▶ **EXTRACTED INFORMATION**
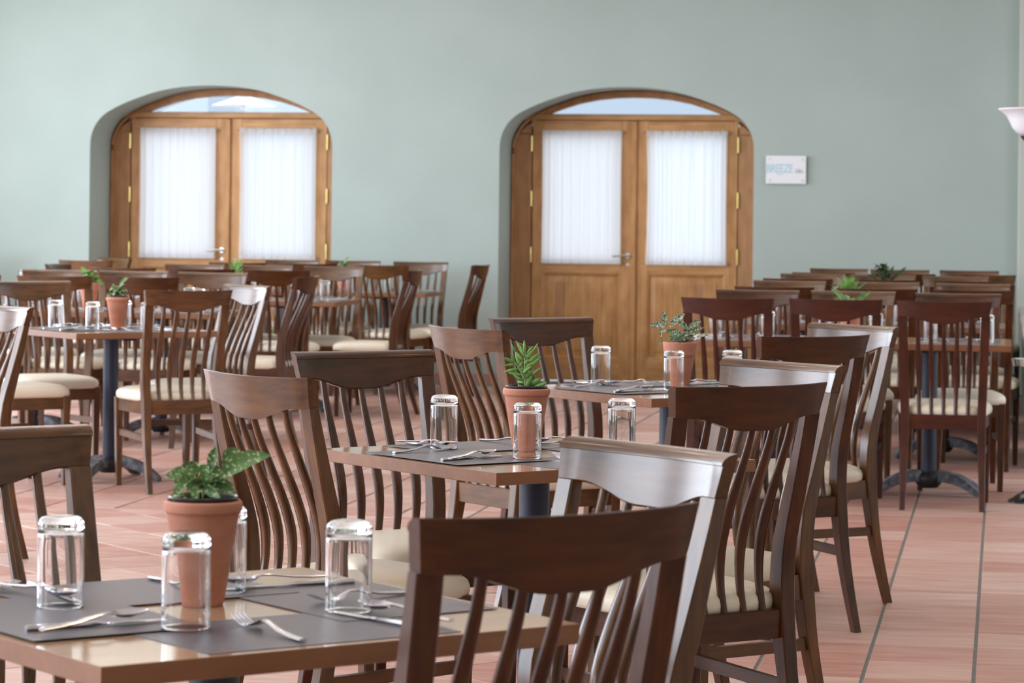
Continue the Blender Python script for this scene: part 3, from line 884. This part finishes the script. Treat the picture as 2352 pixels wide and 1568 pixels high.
def setting(cx, cy, out_deg, where, grp, edge=.391, over=None, shift=0, matz=0, seed=0):
    """one place setting; out_deg is the room direction from the table centre to the diner"""
    rnd = random.Random(seed)
    out = Vector((cos(radians(out_deg)), sin(radians(out_deg)))); right = Vector((-out.y, out.x))   # diner's right hand
    def P(r, o): return Vector((cx, cy)) + right * (r + shift) + out * (o + edge - .391)
    zt = TH + .0004 + matz
    it = dict(GEN)
    if over: it.update(over)
    m = ware('placemat'); p = P(it.get('mat', 0), .374); m.location = (p.x, p.y, zt); m.rotation_euler = (0, 0, math.atan2(right.y, right.x) + rnd.uniform(-.012, .012))
    tag(m, 'dark grey paper placemat, %s' % where, 'placemat', 'placemats ' + grp)
    zi = zt + .0008
    for kind, nm, lb in (('fork', 'fork', 'stainless steel fork'), ('table_knife', 'knife', 'stainless steel table knife'), ('spoon', 'spoon', 'stainless steel spoon')):
        a, b = it[nm]
        if not (over and nm in over):
            j = lambda: rnd.uniform(-.012, .012)
            a = (a[0] + j(), a[1] + j() * .6); b = (b[0] + j(), b[1])
        pa, pb = P(*a), P(*b); d = pb - pa
        o = ware(kind); o.location = (pa.x, pa.y, zi + (.006 if kind == 'spoon' else 0)); o.rotation_euler = (0, 0, math.atan2(d.y, d.x) - pi / 2)
        tag(o, '%s, %s' % (lb, where), nm, nm + 's ' + grp)
    gp = it['glass']
    if not (over and 'glass' in over): gp = (gp[0] + rnd.uniform(-.015, .015), gp[1] + rnd.uniform(-.015, .015))
    p = P(*gp); o = ware('drinking_glass'); o.location = (p.x, p.y, zi); o.rotation_euler = (0, 0, 0)
    tag(o, 'upturned clear drinking glass, %s' % where, 'glass', 'upturned glasses ' + grp)

# ------------------------------------------------------------------ potted plants
def pot_mesh(style, parent):
    H = .150
    if style == 'lip':
        prof = [(0, 0), (.031, 0), (.0325, .002), (.034, .008), (.0545, .130), (.0560, .134), (.0590, .1365), (.0602, .142), (.0594, .149), (.0565, .152), (.0535, .1515), (.0515, .14), (.0505, .13), (.0, .125)]
    else:
        prof = [(0, 0), (.031, 0), (.033, .003), (.0515, .108), (.0565, .1085), (.0605, .149), (.0585, .151), (.0545, .150), (.0510, .135), (.0, .132)]
    bm = bmesh.new(); lathe(bm, prof, 40); bmesh.ops.scale(bm, verts=bm.verts, vec=(1, 1, 1.05)); mesh_obj('pot', bm, M_TERRA, parent)
    if style == 'lip':
        bm = bmesh.new(); lathe(bm, [(.049, .13), (.0490, .164), (.0515, .1665), (.0530, .164), (.0520, .161), (.0500, .150)], 40); mesh_obj('plastic_liner', bm, M_LINER, parent)
        bm = bmesh.new(); lathe(bm, [(0, .157), (.049, .154)], 24); mesh_obj('soil', bm, M_SOIL, parent)
    else:
        bm = bmesh.new(); lathe(bm, [(0, .151), (.053, .148)], 24); mesh_obj('soil', bm, M_SOIL, parent)
def leaf_mesh(parent, base, tip, width, mat, droop=0.0, fold=.25, side=None, arch=.0):
    """a folded blade from base to tip; side is the direction across the blade"""
    b, t = Vector(base), Vector(tip); d = t - b; L = d.length; dn = d.normalized()
    if side is None: side = Vector((-dn.z, random.uniform(-.5, .5), dn.x))
    sd = (Vector(side) - dn * Vector(side).dot(dn))
    if sd.length < 1e-3: sd = dn.cross(Vector((0, 0, 1)))
    sd.normalize(); nrm = dn.cross(sd).normalized()
    bm = bmesh.new(); rows = []
    N = 8
    for i in range(N + 1):
        u = i / N
        c = b + d * u + Vector((0, 0, 1)) * (arch * sin(pi * u) - droop * u * u) * L
        w = width * .5 * (sin(pi * min(1, u * .96 + .02)) ** .8) * (1 - .25 * u) * 1.2
        w = max(w, .0006)
        rows.append([bm.verts.new(c + sd * w * k + nrm * (abs(k) * fold * w + .0004)) for k in (-1, -.5, 0, .5, 1)])
    for a, c in zip(rows[:-1], rows[1:]):
        for k in range(4): bm.faces.new((a[k], a[k + 1], c[k + 1], c[k]))
    o = mesh_obj('leaf', bm, mat, parent, angle=180)
    return o
def fat_leaf(parent, base, tip, width, mat):
    b, t = Vector(base), Vector(tip); d = t - b; dn = d.normalized()
    a = dn.cross(Vector((0, 1, 0))).normalized(); n = dn.cross(a)
    bm = bmesh.new(); rings = []
    for i in range(8):
        u = i / 7; w = width * .5 * max(.12, sin(pi * min(1, .10 + .88 * u)) ** .8) * (1.15 - .3 * u); w = w if i < 7 else .0005
        c = b + d * u + n * 0
        rings.append([tuple(c + a * w * cos(2 * pi * k / 8) + n * w * .42 * sin(2 * pi * k / 8)) for k in range(8)])
    loft(bm, rings); return mesh_obj('leaf', bm, mat, parent, angle=180)
def clump(parent, n, r, z0, z1, L, w, mat, seed, upb=.5):
    rnd = random.Random(seed)
    for k in range(n):
        a = rnd.uniform(0, 2 * pi); rr = r * sqrt(rnd.random()); z = rnd.uniform(z0, z1)
        base = (rr * .4 * cos(a), rr * .4 * sin(a), z); l = L * rnd.uniform(.7, 1.2)
        e = rnd.uniform(-.3, 1) * upb
        tip = (base[0] + l * cos(a) * cos(e), base[1] + l * sin(a) * cos(e), z + l * sin(e))
        leaf_mesh(parent, base, tip, w * rnd.uniform(.8, 1.2), mat, droop=rnd.uniform(0, .35), fold=.35, arch=rnd.uniform(0, .2), side=(-sin(a), cos(a), rnd.uniform(-.5, .5)))
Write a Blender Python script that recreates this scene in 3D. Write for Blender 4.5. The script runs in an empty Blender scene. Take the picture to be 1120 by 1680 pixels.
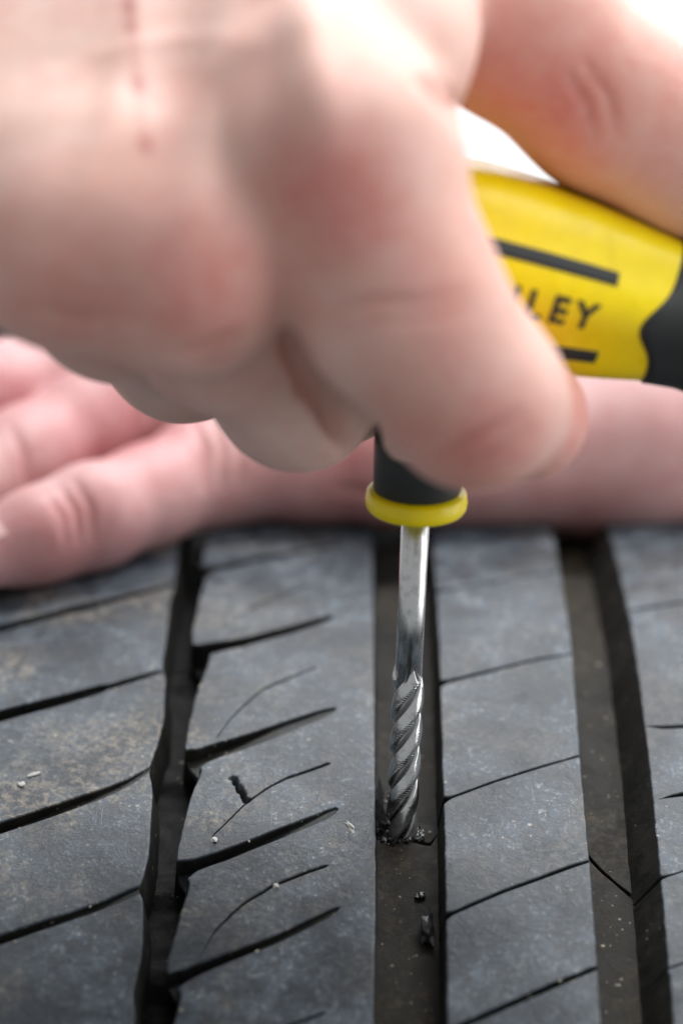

▶ **OBJECTIVE**
Ignore the images and quote every line of the listing exactly.

▶ **ANSWER FOR THIS EXERCISE**
Continue the Blender Python script for this scene: part 3, from line 884. This part finishes the script. Treat the picture as 2352 pixels wide and 1568 pixels high.
def setting(cx, cy, out_deg, where, grp, edge=.391, over=None, shift=0, matz=0, seed=0):
    """one place setting; out_deg is the room direction from the table centre to the diner"""
    rnd = random.Random(seed)
    out = Vector((cos(radians(out_deg)), sin(radians(out_deg)))); right = Vector((-out.y, out.x))   # diner's right hand
    def P(r, o): return Vector((cx, cy)) + right * (r + shift) + out * (o + edge - .391)
    zt = TH + .0004 + matz
    it = dict(GEN)
    if over: it.update(over)
    m = ware('placemat'); p = P(it.get('mat', 0), .374); m.location = (p.x, p.y, zt); m.rotation_euler = (0, 0, math.atan2(right.y, right.x) + rnd.uniform(-.012, .012))
    tag(m, 'dark grey paper placemat, %s' % where, 'placemat', 'placemats ' + grp)
    zi = zt + .0008
    for kind, nm, lb in (('fork', 'fork', 'stainless steel fork'), ('table_knife', 'knife', 'stainless steel table knife'), ('spoon', 'spoon', 'stainless steel spoon')):
        a, b = it[nm]
        if not (over and nm in over):
            j = lambda: rnd.uniform(-.012, .012)
            a = (a[0] + j(), a[1] + j() * .6); b = (b[0] + j(), b[1])
        pa, pb = P(*a), P(*b); d = pb - pa
        o = ware(kind); o.location = (pa.x, pa.y, zi + (.006 if kind == 'spoon' else 0)); o.rotation_euler = (0, 0, math.atan2(d.y, d.x) - pi / 2)
        tag(o, '%s, %s' % (lb, where), nm, nm + 's ' + grp)
    gp = it['glass']
    if not (over and 'glass' in over): gp = (gp[0] + rnd.uniform(-.015, .015), gp[1] + rnd.uniform(-.015, .015))
    p = P(*gp); o = ware('drinking_glass'); o.location = (p.x, p.y, zi); o.rotation_euler = (0, 0, 0)
    tag(o, 'upturned clear drinking glass, %s' % where, 'glass', 'upturned glasses ' + grp)

# ------------------------------------------------------------------ potted plants
def pot_mesh(style, parent):
    H = .150
    if style == 'lip':
        prof = [(0, 0), (.031, 0), (.0325, .002), (.034, .008), (.0545, .130), (.0560, .134), (.0590, .1365), (.0602, .142), (.0594, .149), (.0565, .152), (.0535, .1515), (.0515, .14), (.0505, .13), (.0, .125)]
    else:
        prof = [(0, 0), (.031, 0), (.033, .003), (.0515, .108), (.0565, .1085), (.0605, .149), (.0585, .151), (.0545, .150), (.0510, .135), (.0, .132)]
    bm = bmesh.new(); lathe(bm, prof, 40); bmesh.ops.scale(bm, verts=bm.verts, vec=(1, 1, 1.05)); mesh_obj('pot', bm, M_TERRA, parent)
    if style == 'lip':
        bm = bmesh.new(); lathe(bm, [(.049, .13), (.0490, .164), (.0515, .1665), (.0530, .164), (.0520, .161), (.0500, .150)], 40); mesh_obj('plastic_liner', bm, M_LINER, parent)
        bm = bmesh.new(); lathe(bm, [(0, .157), (.049, .154)], 24); mesh_obj('soil', bm, M_SOIL, parent)
    else:
        bm = bmesh.new(); lathe(bm, [(0, .151), (.053, .148)], 24); mesh_obj('soil', bm, M_SOIL, parent)
def leaf_mesh(parent, base, tip, width, mat, droop=0.0, fold=.25, side=None, arch=.0):
    """a folded blade from base to tip; side is the direction across the blade"""
    b, t = Vector(base), Vector(tip); d = t - b; L = d.length; dn = d.normalized()
    if side is None: side = Vector((-dn.z, random.uniform(-.5, .5), dn.x))
    sd = (Vector(side) - dn * Vector(side).dot(dn))
    if sd.length < 1e-3: sd = dn.cross(Vector((0, 0, 1)))
    sd.normalize(); nrm = dn.cross(sd).normalized()
    bm = bmesh.new(); rows = []
    N = 8
    for i in range(N + 1):
        u = i / N
        c = b + d * u + Vector((0, 0, 1)) * (arch * sin(pi * u) - droop * u * u) * L
        w = width * .5 * (sin(pi * min(1, u * .96 + .02)) ** .8) * (1 - .25 * u) * 1.2
        w = max(w, .0006)
        rows.append([bm.verts.new(c + sd * w * k + nrm * (abs(k) * fold * w + .0004)) for k in (-1, -.5, 0, .5, 1)])
    for a, c in zip(rows[:-1], rows[1:]):
        for k in range(4): bm.faces.new((a[k], a[k + 1], c[k + 1], c[k]))
    o = mesh_obj('leaf', bm, mat, parent, angle=180)
    return o
def fat_leaf(parent, base, tip, width, mat):
    b, t = Vector(base), Vector(tip); d = t - b; dn = d.normalized()
    a = dn.cross(Vector((0, 1, 0))).normalized(); n = dn.cross(a)
    bm = bmesh.new(); rings = []
    for i in range(8):
        u = i / 7; w = width * .5 * max(.12, sin(pi * min(1, .10 + .88 * u)) ** .8) * (1.15 - .3 * u); w = w if i < 7 else .0005
        c = b + d * u + n * 0
        rings.append([tuple(c + a * w * cos(2 * pi * k / 8) + n * w * .42 * sin(2 * pi * k / 8)) for k in range(8)])
    loft(bm, rings); return mesh_obj('leaf', bm, mat, parent, angle=180)
def clump(parent, n, r, z0, z1, L, w, mat, seed, upb=.5):
    rnd = random.Random(seed)
    for k in range(n):
        a = rnd.uniform(0, 2 * pi); rr = r * sqrt(rnd.random()); z = rnd.uniform(z0, z1)
        base = (rr * .4 * cos(a), rr * .4 * sin(a), z); l = L * rnd.uniform(.7, 1.2)
        e = rnd.uniform(-.3, 1) * upb
        tip = (base[0] + l * cos(a) * cos(e), base[1] + l * sin(a) * cos(e), z + l * sin(e))
        leaf_mesh(parent, base, tip, w * rnd.uniform(.8, 1.2), mat, droop=rnd.uniform(0, .35), fold=.35, arch=rnd.uniform(0, .2), side=(-sin(a), cos(a), rnd.uniform(-.5, .5)))
Write a Blender Python script that recreates this scene in 3D. Write for Blender 4.5. The script runs in an empty Blender scene. Take the picture to be 1120 by 1680 pixels.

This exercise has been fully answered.